Mexican Cartels Are Putting Mom and Pop Meth Labs Out of Business



Goodbye Mom & Pop Businesses
Now the Mexicans are taking away jobs 
Americans want to do.


(Vice News)  -  The days of mom and pop methamphetamine labs may be drawing to a close in the US. It's not that meth is any less popular — consumption numbers remain steady — but the dwindling supply generated from the cottage industry is being quickly replaced by transnational Mexican cartels.
The number of labs — think Breaking Bad-style motor homes in middle America — has fallen from almost 24,000 in 2004, to 11,573 in 2013, according to Drug Enforcement Administration (DEA) data reported by the Associated Press. The 2013 seizures are a slight increase of 363 from 2012. 
For the first time in more than a decade, the number of cooking operations in America's meth heartland has shown a consistent decline, at least according to the stats the feds are publicizing. It now seems the drug is coming up from south of the border.
Meth seizures along the border have spiked, according to DEA seizure data obtained via a Freedom of Information Act request made by VICE News. 
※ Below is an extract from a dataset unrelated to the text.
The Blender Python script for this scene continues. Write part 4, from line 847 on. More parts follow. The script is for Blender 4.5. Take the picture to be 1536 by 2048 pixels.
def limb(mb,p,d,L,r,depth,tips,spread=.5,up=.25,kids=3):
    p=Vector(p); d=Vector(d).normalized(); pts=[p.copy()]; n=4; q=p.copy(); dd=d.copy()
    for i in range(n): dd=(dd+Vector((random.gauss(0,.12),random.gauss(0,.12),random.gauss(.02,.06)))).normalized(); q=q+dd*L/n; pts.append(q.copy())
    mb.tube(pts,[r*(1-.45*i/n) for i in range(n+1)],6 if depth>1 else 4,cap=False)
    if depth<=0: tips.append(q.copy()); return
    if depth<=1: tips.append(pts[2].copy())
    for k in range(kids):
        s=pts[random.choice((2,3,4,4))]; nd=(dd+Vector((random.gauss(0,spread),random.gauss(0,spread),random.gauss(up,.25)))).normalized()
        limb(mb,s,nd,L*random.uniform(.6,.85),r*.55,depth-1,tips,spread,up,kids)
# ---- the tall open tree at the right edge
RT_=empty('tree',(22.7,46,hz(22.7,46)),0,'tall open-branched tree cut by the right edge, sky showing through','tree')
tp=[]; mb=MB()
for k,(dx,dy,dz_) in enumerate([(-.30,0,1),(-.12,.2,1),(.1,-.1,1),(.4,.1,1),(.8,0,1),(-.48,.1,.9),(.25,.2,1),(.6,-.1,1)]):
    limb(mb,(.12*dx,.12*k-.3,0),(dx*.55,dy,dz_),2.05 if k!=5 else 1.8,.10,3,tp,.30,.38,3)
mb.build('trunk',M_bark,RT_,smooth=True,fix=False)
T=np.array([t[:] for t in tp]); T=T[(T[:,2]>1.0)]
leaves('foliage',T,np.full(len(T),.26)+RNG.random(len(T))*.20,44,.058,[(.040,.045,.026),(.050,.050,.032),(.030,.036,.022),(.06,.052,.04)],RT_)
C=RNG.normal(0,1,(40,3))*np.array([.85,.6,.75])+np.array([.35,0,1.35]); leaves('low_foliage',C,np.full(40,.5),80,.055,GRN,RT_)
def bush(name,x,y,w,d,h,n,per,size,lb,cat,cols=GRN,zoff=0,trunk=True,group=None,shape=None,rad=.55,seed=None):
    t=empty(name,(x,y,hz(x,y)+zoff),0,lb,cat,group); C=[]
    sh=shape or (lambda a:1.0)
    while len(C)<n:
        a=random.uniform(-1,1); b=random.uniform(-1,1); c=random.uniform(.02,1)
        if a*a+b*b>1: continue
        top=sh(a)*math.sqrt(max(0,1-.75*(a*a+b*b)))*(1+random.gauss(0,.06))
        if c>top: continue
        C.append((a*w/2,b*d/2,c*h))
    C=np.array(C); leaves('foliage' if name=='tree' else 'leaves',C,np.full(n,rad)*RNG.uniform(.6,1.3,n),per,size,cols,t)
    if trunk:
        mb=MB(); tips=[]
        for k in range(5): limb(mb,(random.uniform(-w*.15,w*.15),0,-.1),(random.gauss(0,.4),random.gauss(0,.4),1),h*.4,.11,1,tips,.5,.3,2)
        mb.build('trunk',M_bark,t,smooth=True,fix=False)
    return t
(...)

In California, for example, the feds captured more than three and a half metric tons of the drug in 2013, up from 2012's half a ton, and lesser amounts in years past.
Texas showed a startling increase as well — with the feds seizing one and a half metric tons, versus about 350 kilos in 2012. The trend continues through Arizona, where more than one metric ton was seized in 2013 compared with about 220 kilos in 2012.
New Mexico was the only border state where seizures have remained relatively flat in recent history, according to the DEA documents.
The spike in border seizures is likely the result of multinational crime syndicates dominating the American methamphetamine market, according to Sergeant Jason Grellner of the Franklin County Sheriff's Department, the local law enforcement agency in a meth-plagued part of Missouri. The upshot, Grellner said, is that police are now devoting fewer resources to busting local labs.
"The good thing for the communities is this: meth is a horrible drug that decimates the user, and the labs are manpower intensive to destroy," Grellner told VICE News. "With [mom and pop] labs, it's like swatting mosquitoes in July. And now we can go back to working drugs in a traditional and effective manner."